Anthem of a Teenage Prophet. Directed by Robin Hays. Vancouver International Film Festival: First screening on Saturday, Oct. 6 at 6 p.m. at Vancouver Playhouse. For schedule visit viff.org.
A true teenage slacker works hard to deny that he is – or has ever been – in possession of any talent. Even if that talent is the eerie ability to predict the deaths of friends and loved ones.
Anthem of a Teenage Prophet is a Christian-themed high school melodrama that tells the story of Luke (Cameron Monaghan of Shameless), a long-haired skateboarder whose ambition to finish high school and smoke the odd joint is waylaid when he gains the gift of, well, prophecy.
For first-time feature director Robin Hays, it was a case of finding the right script at the right moment.
“I was going through a challenging time with loss,” she says.
She liked the characters but what resonated most was the script’s life-affirming message.
“I needed to hear that,” she recalls.
The movie is based on Joanne Proulx’s debut novel, Anthem of a Reluctant Prophet. Besides adding “teenage” to the movie title (a tradition that stretches back to 1957’s I Was a Teenage Werewolf) the movie also shifted the narrative from the book’s post-9/11 setting to the late 1990s.
Describing herself as a “’90s kid,” Hays was intent on making sure the teenagers looked like real teenagers. For anyone who remembers the sight of skinny kids flapping amid circus tent jeans, the movie’s fashion choices seem nicely understated.
Shot over 18 days in Kelowna, the movie opens with grainy VHS video of a very young Luke and his once inseparable pal, Fang. But we soon learn Luke has edged away from his former clique, leaving Fang and his spurned buddies staring at him like a mob boss glaring across the courtroom at his consigliere turned state witness.
Despite the latent tension, Luke, Fang, and the rest of the guys pack into a basement to play video games and smoke pot. And when every eyeball in the room is as glazed as the display window at Krispy Kreme, Luke mumbles the future. One of you will die tomorrow morning, he promises.
Inexplicably, his speech is caught by a camcorder.
The prediction comes true, triggering a sequence in which a TV news reporter – apparently with no compunctions about hounding a bereaved boy moments after the death of a close friend – stalks Luke like a komodo dragon before airing a news report that dubs him: “the prophet of death.”
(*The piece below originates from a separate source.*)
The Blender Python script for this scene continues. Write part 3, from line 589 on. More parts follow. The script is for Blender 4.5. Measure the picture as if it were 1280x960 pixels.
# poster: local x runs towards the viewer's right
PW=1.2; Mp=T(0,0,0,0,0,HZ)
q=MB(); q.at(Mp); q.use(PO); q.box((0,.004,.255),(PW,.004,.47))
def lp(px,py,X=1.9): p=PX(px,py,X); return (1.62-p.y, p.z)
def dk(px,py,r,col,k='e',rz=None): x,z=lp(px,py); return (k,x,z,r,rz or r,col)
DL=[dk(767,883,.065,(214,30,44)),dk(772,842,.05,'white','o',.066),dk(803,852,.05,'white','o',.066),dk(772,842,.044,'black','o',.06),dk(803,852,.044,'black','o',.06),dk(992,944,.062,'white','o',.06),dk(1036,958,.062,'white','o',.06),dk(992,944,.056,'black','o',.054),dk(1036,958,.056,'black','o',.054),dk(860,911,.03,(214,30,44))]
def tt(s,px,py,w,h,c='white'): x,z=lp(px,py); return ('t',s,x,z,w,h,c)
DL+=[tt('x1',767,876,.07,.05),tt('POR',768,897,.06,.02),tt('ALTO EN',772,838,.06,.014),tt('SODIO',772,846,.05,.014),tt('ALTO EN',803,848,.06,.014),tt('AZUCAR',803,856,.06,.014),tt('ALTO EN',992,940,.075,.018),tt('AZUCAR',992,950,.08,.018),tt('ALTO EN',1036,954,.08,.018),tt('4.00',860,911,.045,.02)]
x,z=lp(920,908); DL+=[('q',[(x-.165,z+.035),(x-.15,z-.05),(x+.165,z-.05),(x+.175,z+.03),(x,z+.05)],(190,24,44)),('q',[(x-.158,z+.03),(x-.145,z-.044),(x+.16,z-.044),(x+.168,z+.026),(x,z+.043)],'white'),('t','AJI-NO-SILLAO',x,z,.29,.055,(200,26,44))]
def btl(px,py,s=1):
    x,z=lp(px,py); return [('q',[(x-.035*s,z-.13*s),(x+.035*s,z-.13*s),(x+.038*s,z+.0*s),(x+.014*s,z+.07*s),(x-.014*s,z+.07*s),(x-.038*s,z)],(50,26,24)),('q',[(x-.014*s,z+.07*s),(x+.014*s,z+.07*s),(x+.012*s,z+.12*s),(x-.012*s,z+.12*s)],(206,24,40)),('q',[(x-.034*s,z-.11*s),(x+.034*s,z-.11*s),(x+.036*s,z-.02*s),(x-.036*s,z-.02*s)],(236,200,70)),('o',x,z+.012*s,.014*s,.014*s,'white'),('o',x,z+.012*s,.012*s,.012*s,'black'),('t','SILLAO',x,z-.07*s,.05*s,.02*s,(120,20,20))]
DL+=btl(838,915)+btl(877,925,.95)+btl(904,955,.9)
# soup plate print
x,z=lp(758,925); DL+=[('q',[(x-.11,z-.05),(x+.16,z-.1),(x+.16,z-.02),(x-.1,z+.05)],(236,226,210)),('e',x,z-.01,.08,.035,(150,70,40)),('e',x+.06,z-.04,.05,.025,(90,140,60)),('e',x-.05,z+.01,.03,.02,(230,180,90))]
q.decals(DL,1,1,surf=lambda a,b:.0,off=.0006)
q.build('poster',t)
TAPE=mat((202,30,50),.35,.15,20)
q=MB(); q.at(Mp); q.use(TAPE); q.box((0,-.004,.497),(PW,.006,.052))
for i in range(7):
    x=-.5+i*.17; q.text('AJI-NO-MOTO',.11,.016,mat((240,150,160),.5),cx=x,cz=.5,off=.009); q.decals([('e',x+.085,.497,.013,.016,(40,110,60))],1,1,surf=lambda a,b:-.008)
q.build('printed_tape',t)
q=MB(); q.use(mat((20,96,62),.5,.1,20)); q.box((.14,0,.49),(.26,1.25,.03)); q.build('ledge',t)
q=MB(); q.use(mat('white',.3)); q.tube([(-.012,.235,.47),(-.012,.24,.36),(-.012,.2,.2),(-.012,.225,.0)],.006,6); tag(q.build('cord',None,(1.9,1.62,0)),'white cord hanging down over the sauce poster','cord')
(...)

Like Cassandra of Greek mythology or Christopher Walken in The Dead Zone, Luke wrestles with the utility of his second sight and becomes moody even by teenage boy standards.
Luke’s dullard dad, the type of guy who’s right too often in real life and too seldom in movies, wants his son to stop smoking pot and get a proper education. But Luke’s mother Mary, played by the sensational Juliette Lewis, knows she needs to comfort and cajole her son out of his stupor. Some of the movie’s best scenes come when we get to see Lewis and Monaghan together. Lewis plays Mary as unguarded and completely vulnerable while Monaghan’s Luke is completely guarded and far more vulnerable.
“Jesus,” Luke objects when she rouses him far too early.
“Nope, just your mom,” she replies.
But what really changes Luke’s life is his dead friend’s former girlfriend, Faith. (Jesus, Mary, prophet, Faith; you get the picture.)
Most of the movie is shot with a handheld camera that frequently bobs and weaves; a technique intended to make the audience feel they were on the journey with Luke, Hays explains.
Marbled with ‘90s rap music and a dash of coincidence (or heavenly intervention?) the movie is about self-loathing, penance, love, fate and friendship.
While the book’s tone is funnier (In the novel, Luke attributes his first vision to: “skank weed short circuiting my brain and channelling me into some psychic freak-show wavelength.”) the main characters are quickly recognizable and the hopeful message that first attracted Hays is still present.
It’s a message Hays hopes will inspire moviegoers.
“If people are going through a challenging time like I was when I first read the script . . . they can realize that this too shall pass.”